For the students who did identify as a writer, several of them cited a teacher or sibling whose love for and enjoyment of writing was contagious. One participant related that he first became interested in writing because his older brother seemed to be having “so much fun” writing. Another said that her high school teachers—particularly in her sophomore and junior years—really “inspired me all the time to write all sorts of things.” Yet another gave the credit to her parents, citing them as supportive in her exploration of the craft. Thus, as people who generally already have some sort of interest in some aspect of writing, the writing center staff is perfectly poised to help other students make an identification as a writer.

While a lot of whether or not a student chooses to identify as a writer rests on the teacher, and the way he or she forms the writing prompts, several studies have indicated that the student needs a personal interest in the subject to truly benefit from techniques aimed at encouraging the writer’s identification. As much composition study literature has already established, the Writing Center is not the classroom, nor should it aim to be. If the teacher focuses on forming prompts that allow the student to insert a personal valence, or value, to the assignment (i.e. open ended topics that allow the student to write about something that interests him or her), the Writing Center can play wingman and attempt to bolster that interest by providing encouragement the student with encouragement about the status of his or her writing, and by demonstrating and talking about the things that drew them to writing as well.

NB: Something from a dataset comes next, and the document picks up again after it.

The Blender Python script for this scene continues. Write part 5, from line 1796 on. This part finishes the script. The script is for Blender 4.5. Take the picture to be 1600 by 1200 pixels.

Of course, the focus should remain on the student during these consultations, so long, drawn out autobiographies about how you came to like writing are unnecessary. The occasional comment like, “I really like the way you get your point across here with your phrasing. One of my favorite things about writing is the ability to explore how one can communicate through uncommon or unusual syntax, and you do a fantastic job of it here” or “I always thought it was fascinating the way language can be used to form powerful images, and your paper does a really good job of using imagery effectively.” Slipping the “I like writing because…” comments in with comments of praise will both make the student more susceptible to the idea of identifying as a writer while at the same time helping he or she realize that he or she can write, and what’s more, he or she can write well. The praise encourages the student to push him or herself to keep up the good habits, while the comments about writing will hopefully give them a reason to keep striving beyond what is merely “acceptable.”

Getting excited about writing—particularly the writing of the student with whom you are having the consultation—serves another purpose: it gets the student excited about their writing as well. Recently, a friend recounted her experience at the writing center to me. She had gone there for help about a paper that was mostly finished, but that she wasn’t quite sure how to end. As she spoke with the writing fellow and explained what she was trying to do, the two of them were able to engage in a truly collaborative experience where he asked a question that prompted an idea in her mind that he to which he added another caveat that sparked yet another idea for her. All the while, the fellow was getting excited about the progress that they were making, which in turn made her excited. She left the center eager to work on her paper and implement the ideas.

If the writing fellows can generate more experiences like the one just described above, then the more that people come into the center, the more they will be able to see that writing is more than just something that “we ha[ve] to do,” as one interviewee from my study said about her high school experiences with writing, and needless to say, she did not identify as a writer. It can be an enjoyable experience that can lead to self-discovery, a sense of satisfaction or accomplishment, and the production of increased knowledge about various issues. Granted, getting excited for every student who walks through the door of the writing center can be difficult, however, if we make the effort, the rewards for both the student and for us will be bountiful.